▽

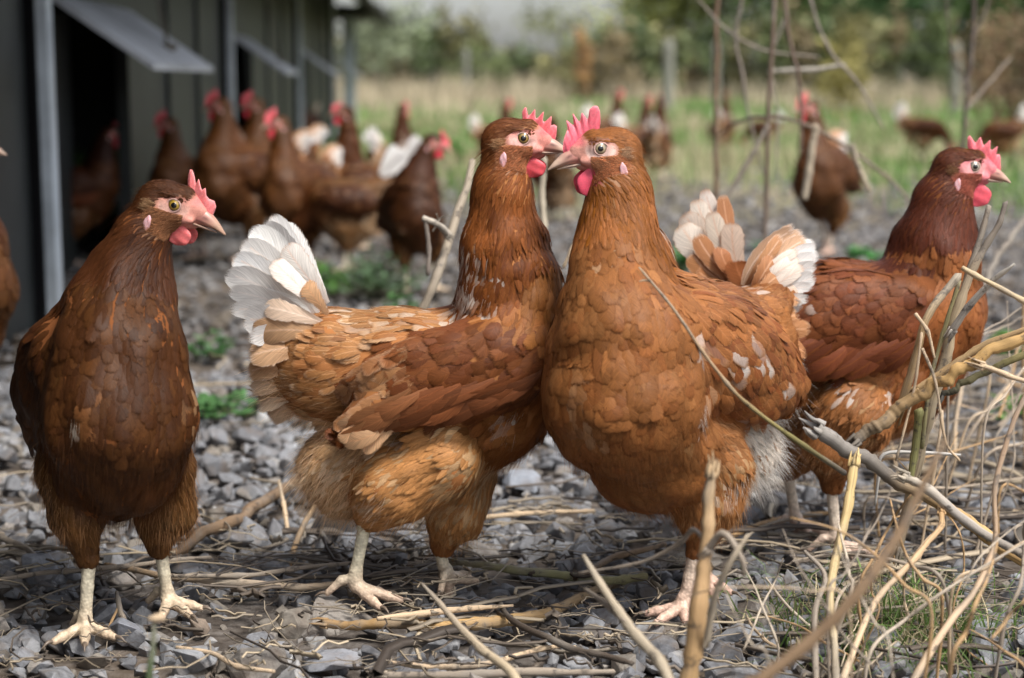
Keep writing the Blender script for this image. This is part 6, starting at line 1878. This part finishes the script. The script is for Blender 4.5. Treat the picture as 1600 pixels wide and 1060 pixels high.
# --- standing close to the camera
stem('pale pointed stem leaning across the bottom, out of focus', [([(658, 912), (700, 960), (750, 1012), (812, 1075)], [1.20, 1.17, 1.14, 1.1], [2.5, 5.5, 7, 8], [GREY, (.50, .40, .26)])])
stem('thick upright broken stalk in front of the leg of the orange brown hen', [
    ([(1110, 738), (1108, 790), (1096, 880), (1088, 970), (1074, 1085)], [1.08, 1.08, 1.07, 1.06, 1.05], [8, 10, 12, 15, 16], [(.42, .30, .18), TAN, (.34, .22, .10)]),
    ([(1104, 860), (1130, 830), (1158, 872), (1165, 900)], [1.07, 1.06, 1.05, 1.05], [7, 6, 5, 3], GREY),
    ([(1098, 1010), (1120, 930), (1140, 880), (1172, 838)], [1.05, 1.04, 1.03, 1.03], [5, 6, 5, 3], (.46, .38, .28)),
    ([(1105, 850), (1082, 830), (1060, 850), (1000, 878), (905, 895)], [1.07, 1.09, 1.11, 1.13, 1.16], [3, 4, 4, 3, 2], GREY)])
stem('slanting grey stalk at the bottom, left of the upright broken stalk', [
    ([(912, 868), (945, 925), (985, 985), (1050, 1075)], [1.12, 1.10, 1.08, 1.05], [4, 7, 9, 10], (.36, .30, .22)),
    ([(915, 920), (950, 948), (975, 970)], [1.12, 1.10, 1.08], [3, 5, 5], GREY)])
stem('brown stem very near the lens, running up to the right', [([(1180, 1075), (1270, 1000), (1340, 920), (1400, 830), (1440, 760), (1478, 688)], [.80, .81, .82, .84, .85, .86], [11, 11, 10, 8, 7, 4], (.20, .13, .075))])
stem('thin dark green stem with a pale tip at the bottom left, out of focus', [([(243, 975), (238, 1020), (232, 1080)], [.98, .97, .96], [3.5, 5, 6], (.05, .07, .03)), ([(232, 968), (246, 966), (258, 970)], [.98, .98, .98], [4, 8, 4], PALE)], cat='stem')

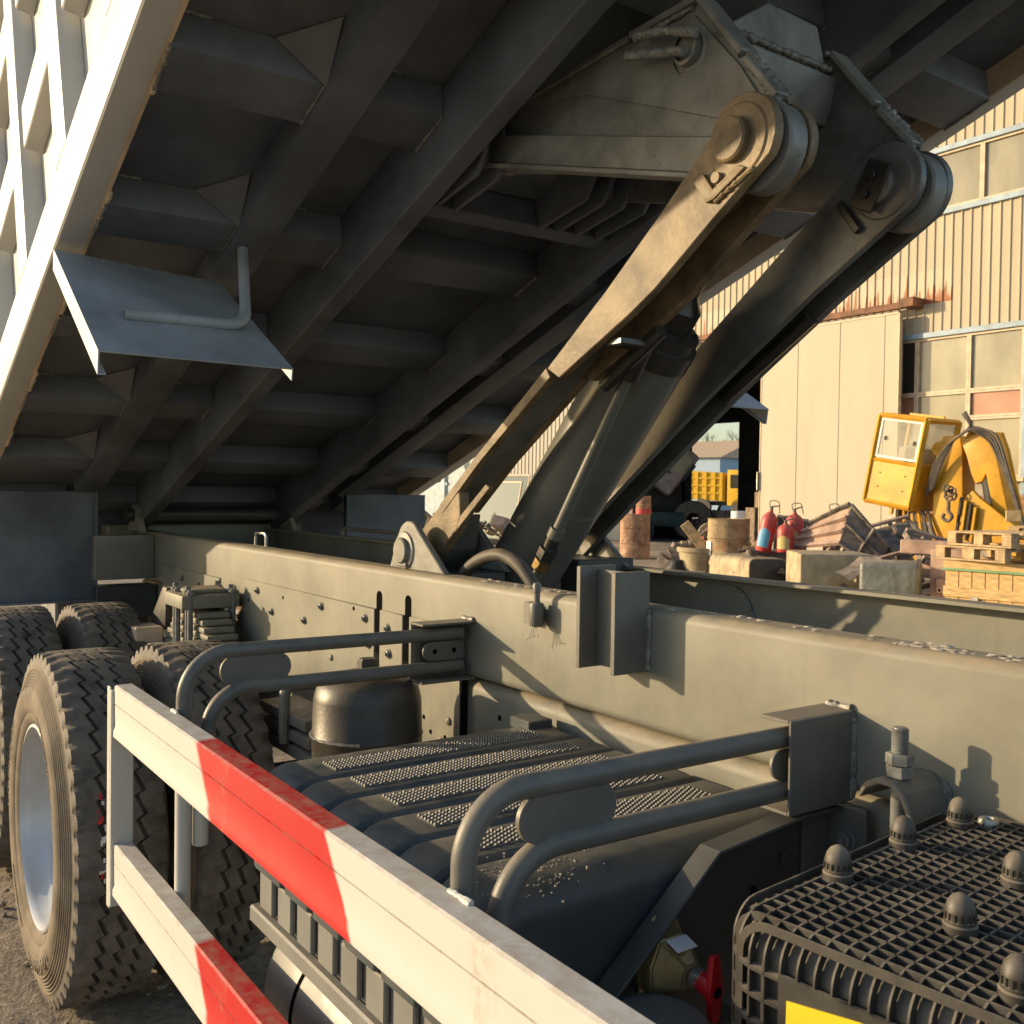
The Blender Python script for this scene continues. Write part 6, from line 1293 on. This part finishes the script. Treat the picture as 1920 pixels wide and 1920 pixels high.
# ------------------------------------------------------------------ yellow knuckle crane by the workshop
def crane():
    t = thing('loader_crane', 'dismantled yellow loader crane with a tilted cab', 'crane', at(-8.69, 14.58), R(6)); t.scale = (1.13, 1, 1)
    rc = Matrix.Rotation(R(-8), 3, 'Z') @ Matrix.Rotation(R(10), 3, 'Y')
    c = Vector((-0.78, 0.25, 1.83)); w, d, h = 0.76, 0.82, 1.42
    def L(x, y, z): return c + rc @ Vector((x, y, z))
    def bar(bm, a, b, s=0.05): a, b = L(*a), L(*b); tube(bm, [a, b], s / 1.4, 4)
    bm = bmn(); hw, hd, hh = w / 2, d / 2, h / 2
    for sx in (-1, 1):
        for sy in (-1, 1): bar(bm, (sx * hw, sy * hd, -hh), (sx * hw, sy * hd, hh), 0.07)
    for sz in (-1, 1):
        for s in (-1, 1): bar(bm, (-hw, s * hd, sz * hh), (hw, s * hd, sz * hh), 0.065); bar(bm, (s * hw, -hd, sz * hh), (s * hw, hd, sz * hh), 0.065)
    bar(bm, (-hw, -hd, -0.02), (hw, -hd, -0.02), 0.05); bar(bm, (hw, -hd, -0.02), (hw, hd, -0.02), 0.05)
    cab = obj('cab_frame', bm, 'crane_yellow', t)
    def pan(name, x, y, z, sx, sy, sz, m): bm = bmn(); box(bm, L(x, y, z), (sx, sy, sz), rc, 0.004); o = obj(name, bm, m, None); o.parent = cab; return o
    pan('front_panel', 0, -hd, -hh / 2 - 0.02, w - 0.05, 0.03, hh - 0.05, 'crane_yellow'); pan('side_panel', hw, 0, -hh / 2 - 0.02, 0.03, d - 0.05, hh - 0.05, 'crane_yellow'); pan('side_panel', -hw, 0, -hh / 2 - 0.02, 0.03, d - 0.05, hh - 0.05, 'crane_yellow')
    pan('floor', 0, 0, -hh, w - 0.04, d - 0.04, 0.03, 'crane_yellow'); pan('roof', 0, 0, hh, w - 0.04, d - 0.04, 0.03, 'trim_blue'); pan('roof_rack', 0.05, 0.1, hh + 0.06, w - 0.2, 0.04, 0.04, 'crane_yellow')
    pan('window_pane', 0, -hd + 0.005, hh / 2, w - 0.07, 0.012, hh - 0.08, 'cab_glass'); pan('window_pane', hw - 0.005, 0, hh / 2, 0.012, d - 0.07, hh - 0.08, 'cab_glass'); pan('rear_panel', 0, hd, 0, w - 0.05, 0.02, h - 0.05, 'cab_glass'); pan('seat', 0.0, 0.12, -0.02, 0.4, 0.35, 0.5, 'cloth')
    bm = bmn()
    for x0, x1, z0, z1 in ((-hw + 0.04, hw - 0.04, 0.03, 0.065), (-hw + 0.04, hw - 0.04, hh - 0.07, hh - 0.04), (-hw + 0.04, -hw + 0.07, 0.065, hh - 0.07), (hw - 0.07, hw - 0.04, 0.065, hh - 0.07)): box(bm, L((x0 + x1) / 2, -hd - 0.004, (z0 + z1) / 2), (x1 - x0, 0.02, z1 - z0), rc)
    o = obj('window_seal', bm, 'label_white', None); o.parent = cab
    for x, z in ((-0.22, 0.35), (0.26, 0.32)): o = pan('latch', x, -hd - 0.02, z, 0.03, 0.03, 0.07, 'hose_rubber')
    for x, z in ((-0.2, -0.22), (-0.2, -0.45), (0.22, -0.22), (0.22, -0.46)): o = pan('bolt', x, -hd - 0.018, z, 0.025, 0.012, 0.025, 'iron_dirty')
    pan('bracket', -0.1, -0.1, -hh - 0.1, 0.05, 0.05, 0.18, 'crane_yellow')
    # column
    bm = bmn(); prism(bm, [(-0.34, 0.02), (0.10, 0.02), (0.08, 1.3), (0.06, 2.0), (0.02, 2.22), (-0.22, 2.22), (-0.30, 1.9), (-0.33, 1.3)], 'y', 0.0, 0.45, 0.012, 2); obj('column', bm, 'crane_yellow', t)
    bm = bmn(); lathe(bm, [(0, -0.04), (0.11, -0.04), (0.12, 0), (0.12, 0.5), (0, 0.52)], (-0.25, 0.02, 2.02), (0, 1, 0), 20); lathe(bm, [(0, -0.03), (0.1, -0.03), (0.11, 0), (0.11, 0.5), (0, 0.52)], (0.20, 0.05, 1.98), (0, 1, 0), 20); obj('pivot', bm, 'crane_yellow', t)
    # knuckle boom folded over
    bm = bmn(); kn = [(0.09, 2.10), (0.185, 2.28), (0.444, 2.28), (0.533, 2.01), (0.777, 0.80), (0.607, 0.72), (0.43, 1.62), (0.38, 1.50), (0.29, 1.47), (0.235, 1.62), (0.163, 1.90)]; prism(bm, kn, 'y', -0.10, -0.03, 0.012, 2); prism(bm, kn, 'y', 0.40, 0.47, 0.012, 2); prism(bm, [(0.20, 2.24), (0.44, 2.26), (0.52, 2.01), (0.76, 0.82), (0.72, 0.80), (0.46, 1.98), (0.36, 2.12)], 'y', -0.03, 0.40); obj('knuckle', bm, 'crane_yellow', t)
    bm = bmn(); cyl(bm, (0.33, 0.18, 1.85), (0.50, 0.18, 0.75), 0.11, 20); obj('lift_ram', bm, 'engine_black', t)
    bm = bmn(); prism(bm, [(0.14, 1.18), (0.31, 1.36), (0.42, 1.24), (1.6, 0.20), (1.6, -0.1), (0.15, 0.62)], 'y', -0.24, -0.14, 0.01, 2); obj('boom', bm, 'crane_yellow', t)
    for k in range(4): bm = bmn(); box(bm, (0.16 + 0.065 * k, -0.29, 0.98 - 0.05 * k), (0.036, 0.05, 0.56), Matrix.Rotation(R(6), 3, 'Y'), 0.006); obj('extension', bm, 'crane_yellow' if k % 2 else 'engine_black', t)
    # base block
    bm = bmn(); bx(bm, -0.12, 0.28, -0.28, -0.02, 0.05, 0.62, 0.02, 2); obj('base_block', bm, 'crane_yellow', t)
    bm = bmn(); lathe(bm, [(0.05, -0.01), (0.05, 0.0), (0, 0.0)], (0.20, -0.282, 0.42), (0, -1, 0), 18); lathe(bm, [(0.06, -0.01), (0.06, 0.01), (0, 0.01)], (0.12, -0.282, 0.15), (0, -1, 0), 18); obj('pin_hole', bm, 'hole_black', t)
    # hook and chain
    bm = bmn(); tube(bm, fillet([(0.04, -0.36, 1.22), (0.04, -0.36, 1.04), (0.10, -0.36, 0.96), (0.04, -0.36, 0.87), (-0.04, -0.36, 0.93), (-0.02, -0.36, 1.0)], 0.04, 6), 0.026, 10); obj('hook', bm, 'iron_dirty', t)
    for k in range(7):
        bm = bmn(); p = Vector((0.05 + 0.05 * math.sin(k * 1.9), -0.36 + 0.03 * (k % 2), 1.24 + 0.025 * k)); a = [(p + Vector((0.035 * math.cos(q), 0.03 * math.sin(q * (k % 2 + 1)), 0.055 * math.sin(q)))) for q in [2 * math.pi * i / 10 for i in range(11)]]; tube(bm, a, 0.015, 6, False); obj('chain_link', bm, 'iron_dirty', t)
    # hoses
    rnd = random.Random(6)
    for k in range(8):
        bm = bmn(); o_ = rnd.uniform(-0.06, 0.06); pts = [(-0.34 + o_, -0.08, 1.35 + o_), (-0.22 + o_, -0.14, 1.75), (-0.02 + o_, -0.18, 2.12 + o_), (0.25, -0.16 + o_, 2.34 + o_ * 0.5), (0.55 + o_, -0.14, 2.18 + o_), (0.75 + o_ * 0.4, -0.14, 1.55), (0.93 + o_ * 0.3, -0.12, 0.85)]
        if k > 4: pts = pts[:4] + [(0.1 + o_, -0.1, 2.55 + o_)]
        P_ = []
        for a, b in zip(pts, pts[1:]): P_ += [Vector(a).lerp(Vector(b), i / 4) for i in range(4)]
        P_.append(Vector(pts[-1])); S_ = [P_[0]] + [(P_[i - 1] + P_[i] * 2 + P_[i + 1]) / 4 for i in range(1, len(P_) - 1)] + [P_[-1]]
        tube(bm, S_, 0.018, 7); obj('hose', bm, 'hose_rubber', t)
    for k in range(6):
        bm = bmn(); o_ = k * 0.07; tube(bm, [(-0.75 + o_, -0.02, 1.05), (-0.72 + o_ * 1.2, -0.06, 0.7), (-0.6 + o_ * 1.3, -0.05, 0.35), (-0.45 + o_, -0.03, 0.1)], 0.022, 7); obj('hose', bm, 'hose_rubber' if k % 3 else 'crane_yellow', t)
    bm = bmn(); bx(bm, -0.75, -0.3, 0.1, 0.4, 0.85, 0.98, 0.01); obj('cab_bracket', bm, 'crane_yellow', t)
crane()
bm = bmn(); lathe(bm, [(0.12, -0.1), (0.40, -0.1), (0.46, -0.05), (0.46, 0.05), (0.40, 0.1), (0.12, 0.1)], (0, 0, 0.46), (0, 1, 0), 36); o = tag(obj('loose_tyre', bm, 'rust_grey'), 'grey tyre leaning on the wall right of the crane', 'tyre'); o.location = at(-8.6, 16.4); o.rotation_euler = (R(-12), 0, R(8))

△

#### Aim of the exercise:
Search the lines above for the string "script", then show every one that has it.

#### Complete output:
Keep writing the Blender script for this image. This is part 6, starting at line 1878. This part finishes the script. The script is for Blender 4.5. Treat the picture as 1600 pixels wide and 1060 pixels high.
The Blender Python script for this scene continues. Write part 6, from line 1293 on. This part finishes the script. Treat the picture as 1920 pixels wide and 1920 pixels high.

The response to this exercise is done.